Friday 25 August 2017

Flag of Convenience

Malta has been selling citizenship since 2014. The price is at least EUR 880,000, or approximately one million US dollars -- a sum which demands to be spoken in your best Doctor Evil impersonation.

A few other countries have done the same, but Malta is interesting because it's a member of the EU and the Schengen border-free travel area.

Valetta, Malta. Source: Wikimedia Commons

The attraction for rich people from less stable countries is not hard to imagine. Travelling and doing business in Europe suddenly becomes much easier. If your home country undergoes a coup or civil war, or its government decides to pursue a vendetta against you, a safe haven is ready and willing to take you in.

I imagine the Maltese government would refuse citizenship to outright terrorists and war criminals, but you don't have to show any positive commitment to Malta. You are required to buy or rent a house there, but under no obligation to live in it.

My instinctive reaction is to find it rather sad and demeaning. It cheapens a country's citizenship to offer it up for sale, like a particularly exclusive sports car.

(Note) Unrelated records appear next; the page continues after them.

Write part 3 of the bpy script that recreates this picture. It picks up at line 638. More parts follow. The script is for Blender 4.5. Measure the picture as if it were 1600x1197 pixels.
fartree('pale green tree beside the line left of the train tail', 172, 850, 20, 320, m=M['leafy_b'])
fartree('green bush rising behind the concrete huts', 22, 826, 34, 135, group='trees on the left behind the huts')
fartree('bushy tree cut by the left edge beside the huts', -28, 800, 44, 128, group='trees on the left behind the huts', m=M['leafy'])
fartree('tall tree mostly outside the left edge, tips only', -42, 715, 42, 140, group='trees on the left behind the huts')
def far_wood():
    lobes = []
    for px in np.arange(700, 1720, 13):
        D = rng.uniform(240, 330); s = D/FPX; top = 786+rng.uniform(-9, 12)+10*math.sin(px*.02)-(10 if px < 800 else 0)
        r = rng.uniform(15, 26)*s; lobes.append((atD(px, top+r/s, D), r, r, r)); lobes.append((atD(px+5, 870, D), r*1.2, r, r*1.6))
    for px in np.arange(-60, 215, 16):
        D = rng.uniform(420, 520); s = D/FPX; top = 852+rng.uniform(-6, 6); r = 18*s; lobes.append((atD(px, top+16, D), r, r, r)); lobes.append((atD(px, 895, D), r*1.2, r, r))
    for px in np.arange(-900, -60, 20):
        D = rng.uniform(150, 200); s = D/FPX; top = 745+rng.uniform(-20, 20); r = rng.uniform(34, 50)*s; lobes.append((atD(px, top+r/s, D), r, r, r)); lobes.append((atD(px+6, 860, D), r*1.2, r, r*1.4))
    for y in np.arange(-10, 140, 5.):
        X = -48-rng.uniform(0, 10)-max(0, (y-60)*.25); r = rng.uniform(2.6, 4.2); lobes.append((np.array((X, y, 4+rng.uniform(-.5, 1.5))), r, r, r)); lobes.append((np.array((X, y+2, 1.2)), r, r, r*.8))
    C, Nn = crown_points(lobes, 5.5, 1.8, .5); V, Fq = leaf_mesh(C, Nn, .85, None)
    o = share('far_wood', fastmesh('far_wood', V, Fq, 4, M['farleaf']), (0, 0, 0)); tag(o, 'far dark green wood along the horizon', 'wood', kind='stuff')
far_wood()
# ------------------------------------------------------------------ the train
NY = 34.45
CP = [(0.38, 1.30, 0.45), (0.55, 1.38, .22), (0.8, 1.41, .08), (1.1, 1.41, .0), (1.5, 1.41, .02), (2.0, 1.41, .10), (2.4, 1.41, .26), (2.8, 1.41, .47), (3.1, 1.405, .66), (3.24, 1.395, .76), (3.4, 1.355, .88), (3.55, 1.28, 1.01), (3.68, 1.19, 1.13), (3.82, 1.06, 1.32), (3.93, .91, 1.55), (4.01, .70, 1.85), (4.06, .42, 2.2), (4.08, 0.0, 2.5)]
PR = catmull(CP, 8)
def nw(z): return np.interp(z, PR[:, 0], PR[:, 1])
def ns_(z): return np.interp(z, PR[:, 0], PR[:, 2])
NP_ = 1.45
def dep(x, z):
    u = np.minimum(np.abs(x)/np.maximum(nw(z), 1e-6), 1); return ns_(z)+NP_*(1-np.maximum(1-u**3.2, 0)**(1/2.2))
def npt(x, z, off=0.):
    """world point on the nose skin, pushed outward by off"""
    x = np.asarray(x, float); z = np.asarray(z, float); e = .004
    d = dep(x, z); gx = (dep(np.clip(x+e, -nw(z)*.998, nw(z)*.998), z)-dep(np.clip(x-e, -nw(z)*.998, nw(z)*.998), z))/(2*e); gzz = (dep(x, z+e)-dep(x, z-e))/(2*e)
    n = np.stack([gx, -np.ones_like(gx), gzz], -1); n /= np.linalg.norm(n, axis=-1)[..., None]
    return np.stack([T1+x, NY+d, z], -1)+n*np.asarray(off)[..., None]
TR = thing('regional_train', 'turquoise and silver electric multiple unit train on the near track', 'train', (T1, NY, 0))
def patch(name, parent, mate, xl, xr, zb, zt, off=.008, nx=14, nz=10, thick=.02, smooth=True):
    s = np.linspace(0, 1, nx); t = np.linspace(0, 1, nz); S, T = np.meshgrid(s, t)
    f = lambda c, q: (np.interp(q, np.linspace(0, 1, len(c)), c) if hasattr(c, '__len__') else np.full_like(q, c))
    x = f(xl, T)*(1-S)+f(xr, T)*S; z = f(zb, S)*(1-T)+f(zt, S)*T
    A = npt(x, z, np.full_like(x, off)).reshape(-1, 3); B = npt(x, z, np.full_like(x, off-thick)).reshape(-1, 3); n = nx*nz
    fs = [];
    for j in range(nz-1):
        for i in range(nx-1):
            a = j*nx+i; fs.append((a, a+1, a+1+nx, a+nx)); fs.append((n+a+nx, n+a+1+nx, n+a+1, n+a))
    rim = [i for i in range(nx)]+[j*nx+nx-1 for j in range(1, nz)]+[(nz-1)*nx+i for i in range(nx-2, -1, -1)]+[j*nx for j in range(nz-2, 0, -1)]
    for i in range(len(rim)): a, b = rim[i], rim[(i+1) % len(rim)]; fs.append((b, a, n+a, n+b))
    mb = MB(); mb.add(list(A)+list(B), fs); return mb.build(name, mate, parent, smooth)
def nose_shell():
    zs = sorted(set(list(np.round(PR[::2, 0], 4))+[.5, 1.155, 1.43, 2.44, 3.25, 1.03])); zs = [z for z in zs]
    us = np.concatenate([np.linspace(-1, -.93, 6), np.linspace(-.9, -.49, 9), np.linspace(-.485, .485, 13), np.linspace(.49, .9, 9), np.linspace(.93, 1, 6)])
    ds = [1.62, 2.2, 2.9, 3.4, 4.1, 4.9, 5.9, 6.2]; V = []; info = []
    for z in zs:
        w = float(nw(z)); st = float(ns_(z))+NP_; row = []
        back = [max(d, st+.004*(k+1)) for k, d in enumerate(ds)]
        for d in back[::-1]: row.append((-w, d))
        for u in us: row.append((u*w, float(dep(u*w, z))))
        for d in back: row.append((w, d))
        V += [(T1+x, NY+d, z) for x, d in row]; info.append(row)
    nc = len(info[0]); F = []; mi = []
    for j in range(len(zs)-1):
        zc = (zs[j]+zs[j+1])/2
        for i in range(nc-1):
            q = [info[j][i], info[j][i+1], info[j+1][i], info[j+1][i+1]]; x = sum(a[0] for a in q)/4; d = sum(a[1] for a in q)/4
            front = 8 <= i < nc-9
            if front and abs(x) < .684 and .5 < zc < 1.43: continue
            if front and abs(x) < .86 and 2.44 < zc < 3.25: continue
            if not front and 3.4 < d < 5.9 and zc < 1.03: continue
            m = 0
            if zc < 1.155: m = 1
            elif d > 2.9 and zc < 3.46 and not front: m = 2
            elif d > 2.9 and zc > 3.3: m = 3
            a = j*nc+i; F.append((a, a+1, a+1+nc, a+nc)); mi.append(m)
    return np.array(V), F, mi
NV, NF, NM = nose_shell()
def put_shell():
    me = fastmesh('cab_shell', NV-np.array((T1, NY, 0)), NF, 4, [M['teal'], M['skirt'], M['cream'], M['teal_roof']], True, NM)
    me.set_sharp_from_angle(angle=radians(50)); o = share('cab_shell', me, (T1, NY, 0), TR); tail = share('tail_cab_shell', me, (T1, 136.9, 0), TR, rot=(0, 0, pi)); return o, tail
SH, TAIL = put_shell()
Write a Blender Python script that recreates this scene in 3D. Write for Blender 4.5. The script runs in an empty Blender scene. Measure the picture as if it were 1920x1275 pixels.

The new Maltese citizens aren't just buying fast-track movement through EU border control, even if that's the main difference they notice. They are joining a network of obligations.

It's very hard for human beings to work together in large groups. Our social instincts developed to live in a band of hunter-gatherers, numbering a couple of hundred people at most. Scaling that up to millions, or hundreds of millions, is extremely difficult.

After centuries of blood-soaked trial and error, we have developed some more or less workable institutions. They allow us to live together in our millions with a certain baseline of peace and prosperity. Most of them are built around the nation state. All of them require a degree of trust and shared belief.

In the words of the preamble to the US Constitution, a government is meant to:
... form a more perfect Union, establish Justice, insure domestic Tranquility, provide for the common defence, promote the general Welfare, and secure the Blessings of Liberty...
It can only do these things through the cooperation of its citizens. Social institutions -- laws, currencies, education, policing -- only function because of a shared agreement to work together.

Institutions are built on our subconscious responses, exploiting our hunter-gatherer brains in ways our distant ancestors would never have imagined. On a visceral level, a nation is an extended family. We might not like everyone in our family, or be related to them by blood, but that doesn't mean we'd accept someone as a family member purely in exchange for money. I think this may account for revulsion to sale of citizenship, even though it won't cause any tangible harm and may be a nice little earner for the Maltese government.

Building national institutions is hard. Building supranational ones is very hard, as the history of the European Union demonstrates.

That said: A thing can be very hard, and still worth trying. If we never tried to rise above our primeval instincts, we wouldn't have laws or nations in the first place.

Nations are important, but national identity is not a simple thing. It has not been handed down by a higher power on tablets of stone. It's a shared idea, a consensual hallucination. It cannot be issued to millions of people in exactly the same form, like so many passport booklets.

I'm thinking of Theresa May's infamous remark:

But if you believe you’re a citizen of the world, you’re a citizen of nowhere. You don’t understand what the very word ‘citizenship’ means.

I am a citizen of the United Kingdom, Canada, and (for now) the European Union. I have an important connection to the USA at one remove, as my wife and son are US citizens. I identify with Scotland, England, Alberta, Edmonton, Cambridge and Edinburgh. The way in which I experience and interpret all this is unique to me.

Beyond ties of locality and nation, I am a human being, part of a species which faces challenges on a global scale. In that sense, we are all citizens of the world.